RECORDS FOR THE TASK
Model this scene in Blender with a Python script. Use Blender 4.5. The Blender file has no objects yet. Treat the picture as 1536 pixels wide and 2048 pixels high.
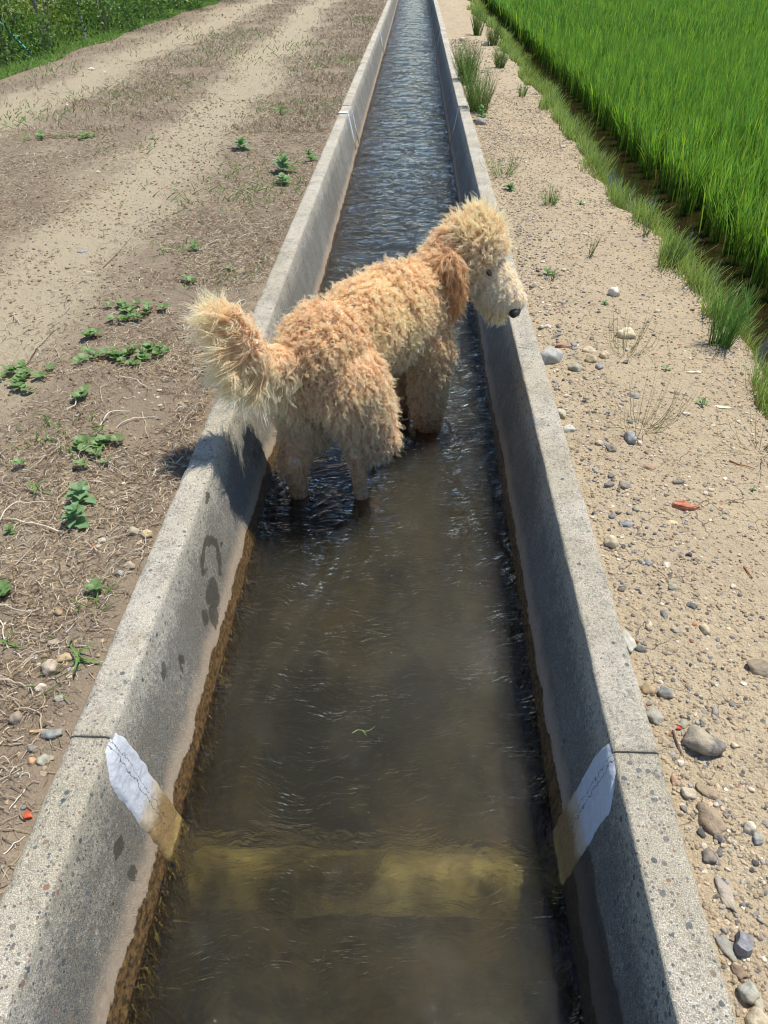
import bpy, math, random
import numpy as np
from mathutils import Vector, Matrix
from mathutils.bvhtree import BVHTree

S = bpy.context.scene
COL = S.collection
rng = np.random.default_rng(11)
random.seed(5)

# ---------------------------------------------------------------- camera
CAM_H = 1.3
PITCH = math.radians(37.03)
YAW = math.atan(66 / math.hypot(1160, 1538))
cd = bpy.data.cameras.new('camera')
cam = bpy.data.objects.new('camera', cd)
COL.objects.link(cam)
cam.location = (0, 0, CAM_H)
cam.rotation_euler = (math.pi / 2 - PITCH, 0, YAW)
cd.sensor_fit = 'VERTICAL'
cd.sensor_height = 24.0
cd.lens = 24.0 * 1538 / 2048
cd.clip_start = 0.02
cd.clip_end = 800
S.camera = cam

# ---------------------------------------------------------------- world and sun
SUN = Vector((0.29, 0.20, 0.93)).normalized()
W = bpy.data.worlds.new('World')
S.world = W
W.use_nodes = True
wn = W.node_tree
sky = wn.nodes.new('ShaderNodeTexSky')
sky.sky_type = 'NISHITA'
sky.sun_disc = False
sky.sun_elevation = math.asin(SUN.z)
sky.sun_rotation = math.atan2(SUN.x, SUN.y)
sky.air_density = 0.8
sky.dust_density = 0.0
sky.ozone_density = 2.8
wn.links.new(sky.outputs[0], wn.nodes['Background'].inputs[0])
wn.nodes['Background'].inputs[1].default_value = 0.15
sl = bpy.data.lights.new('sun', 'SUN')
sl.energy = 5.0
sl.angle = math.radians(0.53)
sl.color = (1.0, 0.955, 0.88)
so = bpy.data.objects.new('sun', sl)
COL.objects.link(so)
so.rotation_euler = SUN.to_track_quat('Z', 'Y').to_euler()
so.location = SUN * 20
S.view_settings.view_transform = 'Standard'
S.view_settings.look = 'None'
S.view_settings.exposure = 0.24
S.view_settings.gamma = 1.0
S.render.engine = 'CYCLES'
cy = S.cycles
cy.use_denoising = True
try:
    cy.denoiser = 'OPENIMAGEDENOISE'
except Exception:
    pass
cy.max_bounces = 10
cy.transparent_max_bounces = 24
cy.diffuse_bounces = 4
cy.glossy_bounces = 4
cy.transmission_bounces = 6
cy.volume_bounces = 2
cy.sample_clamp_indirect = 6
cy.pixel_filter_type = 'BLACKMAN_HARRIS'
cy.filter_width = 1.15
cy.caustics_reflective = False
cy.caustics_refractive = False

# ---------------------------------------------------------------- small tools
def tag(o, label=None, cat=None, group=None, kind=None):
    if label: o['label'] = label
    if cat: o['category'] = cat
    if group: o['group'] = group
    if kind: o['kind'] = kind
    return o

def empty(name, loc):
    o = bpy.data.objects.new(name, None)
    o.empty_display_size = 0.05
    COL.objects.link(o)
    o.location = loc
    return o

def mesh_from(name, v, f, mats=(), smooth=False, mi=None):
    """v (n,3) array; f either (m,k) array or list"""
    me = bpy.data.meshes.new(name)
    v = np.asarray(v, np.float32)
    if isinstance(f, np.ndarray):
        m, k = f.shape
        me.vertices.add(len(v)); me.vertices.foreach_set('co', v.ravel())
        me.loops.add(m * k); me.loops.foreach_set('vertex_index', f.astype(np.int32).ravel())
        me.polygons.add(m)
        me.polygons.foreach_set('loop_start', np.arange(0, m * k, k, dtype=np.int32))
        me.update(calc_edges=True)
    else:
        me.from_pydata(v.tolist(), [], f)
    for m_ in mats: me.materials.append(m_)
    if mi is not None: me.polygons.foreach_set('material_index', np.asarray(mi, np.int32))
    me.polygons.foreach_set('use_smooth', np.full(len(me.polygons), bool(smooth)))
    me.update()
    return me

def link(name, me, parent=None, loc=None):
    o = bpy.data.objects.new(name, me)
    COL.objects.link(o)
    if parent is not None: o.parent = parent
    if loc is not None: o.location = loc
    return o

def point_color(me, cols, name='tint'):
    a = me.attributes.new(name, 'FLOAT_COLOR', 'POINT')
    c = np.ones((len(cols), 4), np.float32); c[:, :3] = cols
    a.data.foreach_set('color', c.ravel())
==
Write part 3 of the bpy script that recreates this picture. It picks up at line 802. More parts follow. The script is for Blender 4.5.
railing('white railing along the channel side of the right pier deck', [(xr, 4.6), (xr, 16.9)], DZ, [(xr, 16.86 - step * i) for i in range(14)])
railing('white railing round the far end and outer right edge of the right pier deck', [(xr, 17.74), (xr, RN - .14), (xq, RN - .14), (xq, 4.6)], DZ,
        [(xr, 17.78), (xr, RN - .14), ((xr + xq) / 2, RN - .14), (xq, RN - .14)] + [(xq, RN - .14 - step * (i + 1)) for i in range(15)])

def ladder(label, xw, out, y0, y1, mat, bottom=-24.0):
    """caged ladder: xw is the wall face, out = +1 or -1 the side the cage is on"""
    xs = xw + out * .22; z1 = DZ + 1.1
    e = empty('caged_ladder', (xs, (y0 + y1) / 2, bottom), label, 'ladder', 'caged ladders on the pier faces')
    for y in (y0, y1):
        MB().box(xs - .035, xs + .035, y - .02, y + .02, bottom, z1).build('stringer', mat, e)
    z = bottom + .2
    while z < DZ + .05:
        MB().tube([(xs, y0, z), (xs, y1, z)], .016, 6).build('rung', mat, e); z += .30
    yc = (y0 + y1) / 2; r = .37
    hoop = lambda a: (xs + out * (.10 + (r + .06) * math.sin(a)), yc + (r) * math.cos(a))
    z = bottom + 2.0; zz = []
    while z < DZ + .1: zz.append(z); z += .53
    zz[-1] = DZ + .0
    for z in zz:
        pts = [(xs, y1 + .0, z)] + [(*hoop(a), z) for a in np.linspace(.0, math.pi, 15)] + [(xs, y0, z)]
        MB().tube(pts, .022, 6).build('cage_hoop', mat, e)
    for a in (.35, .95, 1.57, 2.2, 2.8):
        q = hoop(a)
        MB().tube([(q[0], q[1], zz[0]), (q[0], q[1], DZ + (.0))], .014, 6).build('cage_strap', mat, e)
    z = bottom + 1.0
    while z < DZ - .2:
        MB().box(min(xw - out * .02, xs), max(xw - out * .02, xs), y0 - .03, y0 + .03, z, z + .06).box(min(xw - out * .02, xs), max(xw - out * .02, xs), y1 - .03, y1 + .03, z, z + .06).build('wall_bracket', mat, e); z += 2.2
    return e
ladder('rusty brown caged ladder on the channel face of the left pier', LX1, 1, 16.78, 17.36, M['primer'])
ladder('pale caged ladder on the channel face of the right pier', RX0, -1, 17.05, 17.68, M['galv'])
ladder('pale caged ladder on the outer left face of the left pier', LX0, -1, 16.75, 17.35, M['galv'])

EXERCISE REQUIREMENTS
Skip the pictures and repeat, word for word, the lines from the one containing "Model this scene" to the one containing "random.seed(5)", keeping both of those lines.

ANSWER TO THE TASK
Model this scene in Blender with a Python script. Use Blender 4.5. The Blender file has no objects yet. Treat the picture as 1536 pixels wide and 2048 pixels high.
import bpy, math, random
import numpy as np
from mathutils import Vector, Matrix
from mathutils.bvhtree import BVHTree

S = bpy.context.scene
COL = S.collection
rng = np.random.default_rng(11)
random.seed(5)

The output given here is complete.